## WHAT IS NEEDED
Scan the data beneath this task and copy each line that includes "scene".

## DATA SEGMENT
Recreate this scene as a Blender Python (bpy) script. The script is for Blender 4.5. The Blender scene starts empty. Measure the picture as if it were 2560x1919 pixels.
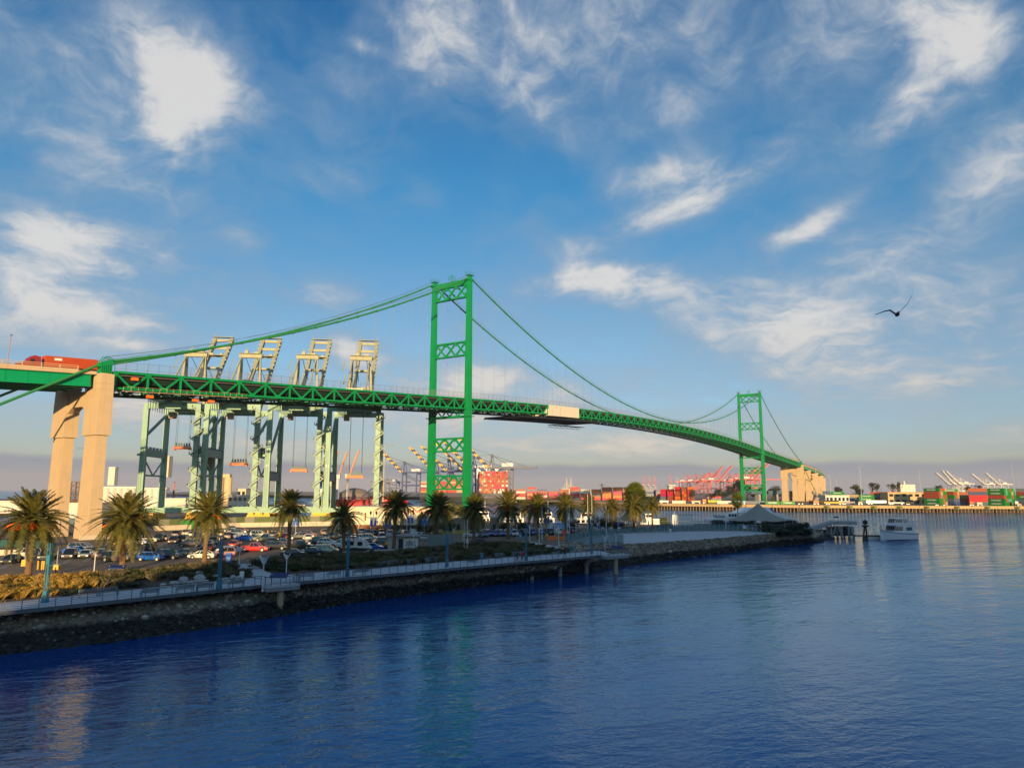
import bpy, bmesh, math, random
from math import sin, cos, pi, radians, sqrt, atan2, tan
from mathutils import Vector, Matrix, Euler
random.seed(7)
R = random.random
U = random.uniform
scene = bpy.context.scene
COL = scene.collection
# ------------------------------------------------------------------ camera, sky, sun, exposure
# World frame: X runs along the bridge, Y across it, Z up, water at z = 0, metres.
CAM = Vector((-247.6, -193.4, 16.18))
YAW, PITCH, ROLL, FPX = 0.9690, 0.1472, -0.0033, 1800.0
cam_data = bpy.data.cameras.new('camera')
cam = bpy.data.objects.new('camera', cam_data)
COL.objects.link(cam)
scene.camera = cam
cam_data.sensor_width = 36.0
cam_data.lens = FPX / 2560 * 36.0
cam_data.clip_start = 0.5
cam_data.clip_end = 30000
HF = Vector((sin(YAW), cos(YAW), 0)); HR = Vector((cos(YAW), -sin(YAW), 0)); UP = Vector((0, 0, 1))
_f = HF * cos(PITCH) + UP * sin(PITCH)
_u = -HF * sin(PITCH) + UP * cos(PITCH)
_c, _s = cos(-ROLL), sin(-ROLL)
_rx = HR * _c + _u * _s
_uy = -HR * _s + _u * _c
cam.matrix_world = Matrix(((_rx.x, _uy.x, -_f.x, CAM.x), (_rx.y, _uy.y, -_f.y, CAM.y), (_rx.z, _uy.z, -_f.z, CAM.z), (0, 0, 0, 1)))

SUN_AZ, SUN_EL = radians(49.0), radians(7.5)      # direction the light travels (from +Y towards +X) and its elevation
SUN_STRENGTH, SKY_STRENGTH, EXPOSURE = 4.9, 0.15, 0.55
HAZE_DENSITY = 0.65e-4
SD = Vector((sin(SUN_AZ) * cos(SUN_EL), cos(SUN_AZ) * cos(SUN_EL), -sin(SUN_EL)))
sun_data = bpy.data.lights.new('sun', 'SUN')
sun_data.energy = SUN_STRENGTH
sun_data.angle = radians(0.53)
sun_data.color = (1.0, 0.68, 0.34)
sun = bpy.data.objects.new('sun', sun_data)
COL.objects.link(sun)
sun.rotation_euler = SD.to_track_quat('-Z', 'Y').to_euler()

def ray(px, py):
    a, b = (px - 1280) / FPX, (959.5 - py) / FPX
    return _f + _rx * a + _uy * b

def G(px, py, z=3.8):
    "point of the horizontal plane at height z that the photograph shows at px, py"
    d = ray(px, py); t = (z - CAM.z) / d.z
    return CAM + d * t

def AT(px, depth, z=3.8):
    "point at height z, so many metres ahead of the camera, in photograph column px"
    py = 1225.0
    for _ in range(4):
        d = ray(px, py); t = depth / d.dot(HF)
        py -= (z - (CAM.z + d.z * t)) * FPX / depth
    return Vector(((CAM + d * t).x, (CAM + d * t).y, z))

def ZAT(px, py, depth):
    d = ray(px, py); t = depth / d.dot(HF)
    return CAM.z + d.z * t

def DEPTH(p): return (Vector(p) - CAM).dot(HF)

def azel(px, py):
    d = ray(px, py).normalized()
    return atan2(d.dot(HR), d.dot(HF)), math.asin(d.z)

# ---- world
world = bpy.data.worlds.new('World'); scene.world = world; world.use_nodes = True
wn = world.node_tree; wn.nodes.clear()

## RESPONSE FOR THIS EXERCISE
Recreate this scene as a Blender Python (bpy) script. The script is for Blender 4.5. The Blender scene starts empty. Measure the picture as if it were 2560x1919 pixels.
scene = bpy.context.scene
COL = scene.collection
scene.camera = cam
world = bpy.data.worlds.new('World'); scene.world = world; world.use_nodes = True